I am really enjoying this foray into mustachianism.  We've got a baby girl on the way (other kids are boys) and I have bought nothing for her (But I am making her a girly quilt).  I see people who go all out on baby accessories and nursery decor and I just wonder how they can do it -- how do they justify devoting a space & decorating a space for a small human who can't even appreciate it?  And then what do you do with all the monogrammed shit when it's outgrown? 
I have so many friends who are always getting their hair done (& colored), nails done, spa days, girls night out/girls weekends away etc., and while I'm sure I'd enjoy a bit of pampering, I cannot in good conscience spend $45 for someone to paint my toenails.  These gals post pictures on FB and gush about what a great time they had doing xyz, hanging out with the girls, being pampered; all I see are dollar signs.  I don't do girls night out (turned down a few invitations, now I never get invited), because 1. I'd rather be with my family at night 2. I'm not good at nurturing girl-y relationships, I think too much like a man - I've been told  3. I just cannot bring myself to spend lavishly on myself for temporary joy/pleasure, knowing that same money could be invested for early retirement and net worth goals.
Sometimes, even though I ridicule these people (just to my husband), I wonder if I wouldn't enjoy these activities... if I could just get past the spending money on it.  Now, I've dropped some good money on things that I value- I'm not a total cheapskate - I have a pro-quality sewing machine, we have pro-quality camera & lenses, we have really good kitchen stuff; but I've never in my life paid someone to paint my fingernails or color my hair.  (Note that the things we DO spend money on were simply because that's where are our interests lie -- not because anyone we know has these things.)
So, I don't know. I don't think I'm jealous, but I often wonder if we're the only ones who aren't making the big bucks, because why else would you go get bi-weekly manicures and monthly colors/cuts & massages, if you weren't killing it on the income?
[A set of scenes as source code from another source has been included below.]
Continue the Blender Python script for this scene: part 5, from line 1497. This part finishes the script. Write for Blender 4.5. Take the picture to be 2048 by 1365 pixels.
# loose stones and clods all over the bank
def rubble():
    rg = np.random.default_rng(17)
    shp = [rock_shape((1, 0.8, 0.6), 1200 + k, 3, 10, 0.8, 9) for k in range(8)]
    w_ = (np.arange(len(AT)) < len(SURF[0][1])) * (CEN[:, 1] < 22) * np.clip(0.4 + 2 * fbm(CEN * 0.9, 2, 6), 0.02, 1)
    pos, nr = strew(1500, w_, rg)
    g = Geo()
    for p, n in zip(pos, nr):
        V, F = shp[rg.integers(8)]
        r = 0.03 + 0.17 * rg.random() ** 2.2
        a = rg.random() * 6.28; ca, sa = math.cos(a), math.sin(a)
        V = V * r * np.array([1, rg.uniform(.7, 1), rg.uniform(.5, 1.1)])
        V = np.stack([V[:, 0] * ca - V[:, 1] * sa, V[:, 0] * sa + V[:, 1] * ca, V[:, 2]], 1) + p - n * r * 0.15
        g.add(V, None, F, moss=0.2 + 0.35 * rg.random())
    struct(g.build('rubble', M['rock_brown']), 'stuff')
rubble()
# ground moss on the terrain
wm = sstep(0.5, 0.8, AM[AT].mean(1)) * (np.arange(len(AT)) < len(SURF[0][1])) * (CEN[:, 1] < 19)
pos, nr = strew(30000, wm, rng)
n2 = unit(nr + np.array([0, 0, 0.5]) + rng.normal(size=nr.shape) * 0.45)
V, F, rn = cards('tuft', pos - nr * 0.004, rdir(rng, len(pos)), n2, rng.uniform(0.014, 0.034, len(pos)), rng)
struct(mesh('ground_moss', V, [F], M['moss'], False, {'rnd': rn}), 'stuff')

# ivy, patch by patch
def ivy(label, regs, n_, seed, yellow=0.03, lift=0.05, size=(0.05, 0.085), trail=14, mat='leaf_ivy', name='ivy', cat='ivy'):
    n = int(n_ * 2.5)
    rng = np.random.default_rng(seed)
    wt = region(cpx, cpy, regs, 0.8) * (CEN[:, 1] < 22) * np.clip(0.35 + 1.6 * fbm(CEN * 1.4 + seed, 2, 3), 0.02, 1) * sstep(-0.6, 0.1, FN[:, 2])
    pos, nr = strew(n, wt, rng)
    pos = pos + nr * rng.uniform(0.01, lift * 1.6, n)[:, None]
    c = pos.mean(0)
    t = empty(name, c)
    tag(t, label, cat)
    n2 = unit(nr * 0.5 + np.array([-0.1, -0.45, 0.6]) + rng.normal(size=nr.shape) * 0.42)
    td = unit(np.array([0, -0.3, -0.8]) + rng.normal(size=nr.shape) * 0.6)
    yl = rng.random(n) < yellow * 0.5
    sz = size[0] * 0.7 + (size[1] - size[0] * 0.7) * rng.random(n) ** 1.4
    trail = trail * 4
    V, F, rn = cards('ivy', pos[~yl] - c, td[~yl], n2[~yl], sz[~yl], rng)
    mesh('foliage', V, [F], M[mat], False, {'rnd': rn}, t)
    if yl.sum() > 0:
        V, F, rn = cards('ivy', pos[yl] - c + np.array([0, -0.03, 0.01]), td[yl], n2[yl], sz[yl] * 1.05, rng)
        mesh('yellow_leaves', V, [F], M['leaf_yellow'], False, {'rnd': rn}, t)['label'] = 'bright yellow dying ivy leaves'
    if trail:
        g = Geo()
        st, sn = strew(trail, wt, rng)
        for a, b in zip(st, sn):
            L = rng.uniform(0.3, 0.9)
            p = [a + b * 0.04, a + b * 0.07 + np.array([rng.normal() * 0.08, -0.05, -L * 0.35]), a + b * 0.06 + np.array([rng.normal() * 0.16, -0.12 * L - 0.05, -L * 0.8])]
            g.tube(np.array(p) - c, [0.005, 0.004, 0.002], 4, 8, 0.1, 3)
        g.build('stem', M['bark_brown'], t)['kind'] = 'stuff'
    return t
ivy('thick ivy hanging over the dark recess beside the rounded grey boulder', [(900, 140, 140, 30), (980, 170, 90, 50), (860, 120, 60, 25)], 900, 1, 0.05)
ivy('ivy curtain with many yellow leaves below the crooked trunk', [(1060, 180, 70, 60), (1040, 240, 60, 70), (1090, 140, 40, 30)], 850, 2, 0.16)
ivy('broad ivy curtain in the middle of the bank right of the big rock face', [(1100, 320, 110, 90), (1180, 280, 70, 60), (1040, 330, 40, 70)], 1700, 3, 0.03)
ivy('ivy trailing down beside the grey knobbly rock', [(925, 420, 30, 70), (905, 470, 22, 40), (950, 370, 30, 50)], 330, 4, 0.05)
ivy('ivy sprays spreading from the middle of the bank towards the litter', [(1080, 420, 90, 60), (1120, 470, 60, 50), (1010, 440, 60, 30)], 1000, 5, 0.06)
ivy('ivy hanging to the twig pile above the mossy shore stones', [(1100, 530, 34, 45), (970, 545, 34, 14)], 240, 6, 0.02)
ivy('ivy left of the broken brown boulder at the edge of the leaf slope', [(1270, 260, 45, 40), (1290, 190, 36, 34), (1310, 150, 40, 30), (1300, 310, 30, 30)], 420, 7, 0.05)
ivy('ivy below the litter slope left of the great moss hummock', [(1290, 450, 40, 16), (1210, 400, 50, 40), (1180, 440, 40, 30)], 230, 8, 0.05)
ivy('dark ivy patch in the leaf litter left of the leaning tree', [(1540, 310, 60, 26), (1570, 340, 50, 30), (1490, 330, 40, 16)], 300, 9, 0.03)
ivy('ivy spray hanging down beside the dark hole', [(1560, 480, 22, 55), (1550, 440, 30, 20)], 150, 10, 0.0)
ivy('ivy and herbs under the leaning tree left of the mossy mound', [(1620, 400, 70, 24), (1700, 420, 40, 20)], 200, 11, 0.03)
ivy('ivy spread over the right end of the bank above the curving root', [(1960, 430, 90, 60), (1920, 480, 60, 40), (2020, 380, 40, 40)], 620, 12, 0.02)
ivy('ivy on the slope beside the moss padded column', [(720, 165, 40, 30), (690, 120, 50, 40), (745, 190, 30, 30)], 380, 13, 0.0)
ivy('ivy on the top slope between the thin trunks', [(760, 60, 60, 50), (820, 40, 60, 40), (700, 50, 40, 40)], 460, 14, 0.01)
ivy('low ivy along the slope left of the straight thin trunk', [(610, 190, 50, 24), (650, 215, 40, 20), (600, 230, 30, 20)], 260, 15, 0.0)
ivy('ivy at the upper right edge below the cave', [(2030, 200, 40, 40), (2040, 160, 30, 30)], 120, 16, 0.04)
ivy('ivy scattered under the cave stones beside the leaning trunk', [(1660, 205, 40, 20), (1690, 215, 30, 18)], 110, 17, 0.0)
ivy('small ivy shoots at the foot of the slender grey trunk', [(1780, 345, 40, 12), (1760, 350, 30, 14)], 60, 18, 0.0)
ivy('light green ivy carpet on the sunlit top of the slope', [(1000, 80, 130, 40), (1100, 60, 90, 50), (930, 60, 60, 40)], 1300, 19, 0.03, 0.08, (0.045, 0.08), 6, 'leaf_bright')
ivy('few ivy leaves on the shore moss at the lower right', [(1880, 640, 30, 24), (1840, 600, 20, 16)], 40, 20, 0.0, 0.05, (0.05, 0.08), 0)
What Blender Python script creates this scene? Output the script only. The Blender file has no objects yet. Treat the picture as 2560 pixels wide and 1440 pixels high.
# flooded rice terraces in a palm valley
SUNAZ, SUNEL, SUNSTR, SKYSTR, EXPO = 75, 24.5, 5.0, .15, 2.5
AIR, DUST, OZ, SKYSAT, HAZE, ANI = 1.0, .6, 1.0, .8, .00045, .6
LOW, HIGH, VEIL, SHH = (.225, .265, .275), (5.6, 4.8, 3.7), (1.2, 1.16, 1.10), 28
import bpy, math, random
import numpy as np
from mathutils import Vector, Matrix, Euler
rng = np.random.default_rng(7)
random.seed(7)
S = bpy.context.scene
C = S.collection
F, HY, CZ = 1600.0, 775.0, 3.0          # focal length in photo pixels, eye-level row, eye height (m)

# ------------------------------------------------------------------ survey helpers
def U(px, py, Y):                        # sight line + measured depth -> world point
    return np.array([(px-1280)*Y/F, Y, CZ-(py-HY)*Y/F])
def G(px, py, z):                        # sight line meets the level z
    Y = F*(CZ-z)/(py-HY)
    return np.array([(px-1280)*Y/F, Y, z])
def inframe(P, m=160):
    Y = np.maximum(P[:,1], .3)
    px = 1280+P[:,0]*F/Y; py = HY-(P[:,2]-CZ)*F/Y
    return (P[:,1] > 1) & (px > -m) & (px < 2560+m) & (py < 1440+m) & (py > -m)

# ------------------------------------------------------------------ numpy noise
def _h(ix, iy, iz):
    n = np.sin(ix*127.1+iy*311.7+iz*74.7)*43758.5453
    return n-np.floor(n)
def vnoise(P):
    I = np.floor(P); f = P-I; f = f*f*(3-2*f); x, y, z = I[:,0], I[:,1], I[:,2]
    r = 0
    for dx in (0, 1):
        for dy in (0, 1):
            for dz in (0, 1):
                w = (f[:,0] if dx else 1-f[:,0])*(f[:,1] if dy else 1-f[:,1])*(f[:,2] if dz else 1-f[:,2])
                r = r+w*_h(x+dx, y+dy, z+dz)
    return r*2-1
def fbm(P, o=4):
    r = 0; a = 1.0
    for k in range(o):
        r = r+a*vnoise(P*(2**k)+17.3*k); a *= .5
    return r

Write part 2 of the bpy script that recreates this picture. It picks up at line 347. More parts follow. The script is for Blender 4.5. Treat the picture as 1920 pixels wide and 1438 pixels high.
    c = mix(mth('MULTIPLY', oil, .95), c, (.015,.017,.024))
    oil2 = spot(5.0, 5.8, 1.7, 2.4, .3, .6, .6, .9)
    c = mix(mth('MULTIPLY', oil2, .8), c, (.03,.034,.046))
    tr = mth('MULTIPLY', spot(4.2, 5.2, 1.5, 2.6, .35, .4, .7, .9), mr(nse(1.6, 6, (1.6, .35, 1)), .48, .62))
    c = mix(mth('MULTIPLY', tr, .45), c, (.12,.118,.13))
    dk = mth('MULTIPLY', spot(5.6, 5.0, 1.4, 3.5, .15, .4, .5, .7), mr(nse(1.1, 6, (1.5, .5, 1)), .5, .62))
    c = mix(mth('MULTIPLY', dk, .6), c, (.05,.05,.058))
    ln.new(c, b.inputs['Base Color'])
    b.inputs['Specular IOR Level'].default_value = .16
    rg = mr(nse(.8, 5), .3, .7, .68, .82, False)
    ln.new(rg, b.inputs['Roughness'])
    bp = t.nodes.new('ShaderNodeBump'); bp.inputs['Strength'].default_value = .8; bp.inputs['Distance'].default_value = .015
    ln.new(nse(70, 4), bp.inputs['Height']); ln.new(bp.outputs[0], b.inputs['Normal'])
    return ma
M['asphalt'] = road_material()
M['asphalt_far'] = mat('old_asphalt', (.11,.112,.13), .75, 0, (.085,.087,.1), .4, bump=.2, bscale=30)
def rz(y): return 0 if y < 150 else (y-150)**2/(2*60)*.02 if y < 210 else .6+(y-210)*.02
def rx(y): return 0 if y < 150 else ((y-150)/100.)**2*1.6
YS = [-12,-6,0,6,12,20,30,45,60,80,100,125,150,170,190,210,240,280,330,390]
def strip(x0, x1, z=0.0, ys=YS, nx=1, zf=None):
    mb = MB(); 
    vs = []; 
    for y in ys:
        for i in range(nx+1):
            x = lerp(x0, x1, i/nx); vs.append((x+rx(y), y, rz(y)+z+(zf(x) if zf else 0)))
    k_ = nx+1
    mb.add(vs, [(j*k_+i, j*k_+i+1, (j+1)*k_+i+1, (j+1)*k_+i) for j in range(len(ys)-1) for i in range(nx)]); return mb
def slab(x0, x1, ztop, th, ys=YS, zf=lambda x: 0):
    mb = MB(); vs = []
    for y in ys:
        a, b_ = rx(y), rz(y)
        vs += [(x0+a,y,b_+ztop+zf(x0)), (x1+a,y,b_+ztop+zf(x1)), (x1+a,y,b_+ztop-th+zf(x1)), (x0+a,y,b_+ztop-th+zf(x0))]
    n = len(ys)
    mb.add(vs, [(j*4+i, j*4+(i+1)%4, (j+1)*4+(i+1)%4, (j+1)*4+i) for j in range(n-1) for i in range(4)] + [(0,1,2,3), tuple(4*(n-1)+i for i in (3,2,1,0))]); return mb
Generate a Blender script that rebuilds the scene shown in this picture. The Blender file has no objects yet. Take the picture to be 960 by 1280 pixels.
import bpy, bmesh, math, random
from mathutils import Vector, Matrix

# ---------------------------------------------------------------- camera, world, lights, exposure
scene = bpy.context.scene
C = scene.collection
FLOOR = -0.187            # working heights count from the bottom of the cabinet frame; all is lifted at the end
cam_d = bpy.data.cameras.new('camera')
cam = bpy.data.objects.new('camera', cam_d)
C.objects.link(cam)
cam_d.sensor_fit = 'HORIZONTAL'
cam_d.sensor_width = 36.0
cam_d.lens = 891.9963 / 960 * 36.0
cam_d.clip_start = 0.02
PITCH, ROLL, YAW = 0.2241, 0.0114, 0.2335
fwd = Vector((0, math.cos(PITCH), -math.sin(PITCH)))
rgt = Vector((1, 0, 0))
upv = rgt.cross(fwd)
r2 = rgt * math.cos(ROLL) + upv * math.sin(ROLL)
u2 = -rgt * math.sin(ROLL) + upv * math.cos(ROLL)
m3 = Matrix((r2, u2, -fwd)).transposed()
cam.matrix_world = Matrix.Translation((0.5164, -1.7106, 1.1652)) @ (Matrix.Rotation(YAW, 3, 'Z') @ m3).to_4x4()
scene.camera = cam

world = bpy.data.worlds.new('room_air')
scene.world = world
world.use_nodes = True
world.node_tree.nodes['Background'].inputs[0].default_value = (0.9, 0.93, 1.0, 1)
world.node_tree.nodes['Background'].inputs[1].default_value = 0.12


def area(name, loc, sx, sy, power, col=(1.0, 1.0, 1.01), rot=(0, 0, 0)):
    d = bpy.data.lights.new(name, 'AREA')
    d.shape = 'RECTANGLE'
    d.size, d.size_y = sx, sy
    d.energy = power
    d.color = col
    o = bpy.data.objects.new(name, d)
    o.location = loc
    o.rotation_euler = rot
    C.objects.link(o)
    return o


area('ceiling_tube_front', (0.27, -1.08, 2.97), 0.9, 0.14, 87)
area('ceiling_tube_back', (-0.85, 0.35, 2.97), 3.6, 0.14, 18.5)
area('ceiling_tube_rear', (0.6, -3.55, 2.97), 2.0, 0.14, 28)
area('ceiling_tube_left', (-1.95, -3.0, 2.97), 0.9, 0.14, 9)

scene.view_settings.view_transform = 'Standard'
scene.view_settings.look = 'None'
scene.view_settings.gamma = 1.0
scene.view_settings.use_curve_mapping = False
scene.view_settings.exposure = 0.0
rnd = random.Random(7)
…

Are we related?  All of this, minus the baby and plus the hair coloring.  I got a massage once with a Groupon, and it was nice, but I couldn't imagine paying full price for it, and felt like scheduling and then going to the appointment was a big hassle and waste of time.  I probably wouldn't bother with the hair color if I wasn't already getting it cut at the same time (into a short hairstyle that minimizes daily maintenance).

Ladies! I wish we lived near one another and could have a frugal-girls night because I could not agree more! My DH cuts my hair and I do all my "grooming" at home. Cannot understand the money I see my female co-workers & friends shelling out on hair, make-up, clothes, spa-stuff (facials?!?) and non-critical baby stuff. Love the "monogrammed" comment--was just lamenting with my frugal mom that we cannot understand monogrammed onesies. What is up with that?!

And in my observation, most of this is lifestyle inflation, not a need or incredible income.